The present article is founded upon a Researche paper, which was composed during the Joint Command General Staff Course at the Baltic Defence College in 2025.
Thesis: The future of Integrated Air and Missile Defence (IAMD) in the Baltic States is set to be significantly impacted by the emergence of advanced threats, including missiles, cruise missiles, UAVs, and hypersonic systems. This necessitates operational innovation, enhanced mobility, and deeper regional and NATO integration to ensure adequate defence.
Original Contribution: The article synthesises recent combat lessons from 2022–2025, quantifies strike / interception trends, and applies these operational insights specifically to Baltic States vulnerabilities — radar gaps, stationary C2, limited DCA/OCA assets — and proposes practical operational / tactical level measures (passive AD, layered C-UAS, UTM, OWUAS employment) that go beyond prior strategic overviews.

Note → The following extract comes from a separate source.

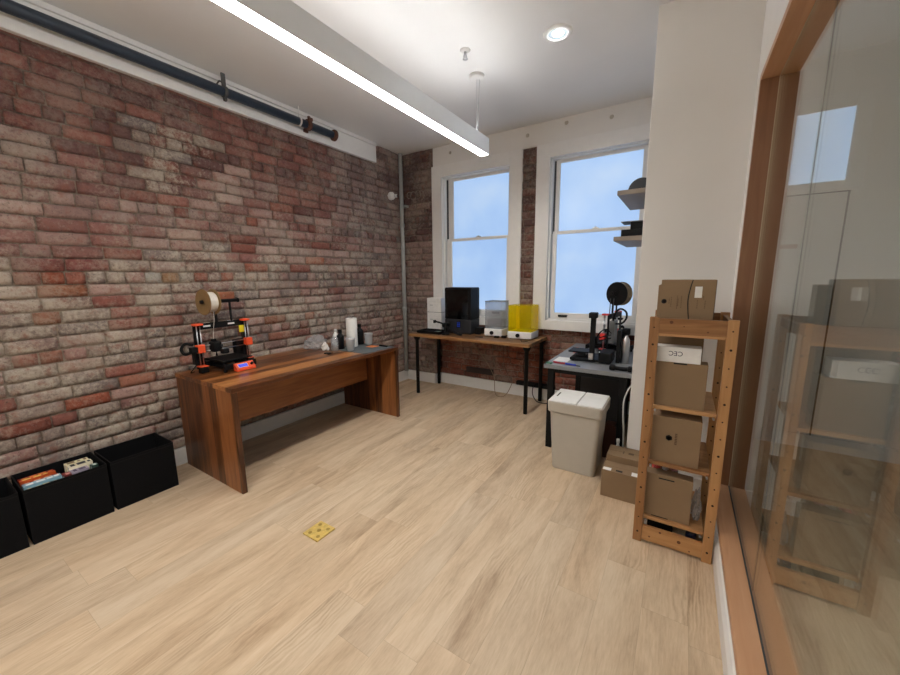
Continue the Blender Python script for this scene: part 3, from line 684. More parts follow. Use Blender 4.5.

The methodology and sources employed are as follows: The present study employs a combination of qualitative doctrinal analysis and empirical evidence derived from a range of open-source operational reports, air-war monitors, defence think-tanks and NATO documents (for example, the Kyiv Dialogue, RUSI, RAND, and NATO publications). The paper employs a cross-referencing approach, utilising statistical data on strikes and interceptions, imagery, diagrams, and doctrinal literature to derive recommendations.
Utility for readers: Defence planners, NATO policymakers, and researchers will find a focused, evidence-based assessment of Baltic States IAMD shortfalls and actionable operational options (mobility, sensor mix, UAS integration, networked C2) that bridge strategy and implementable procurement/integration choices.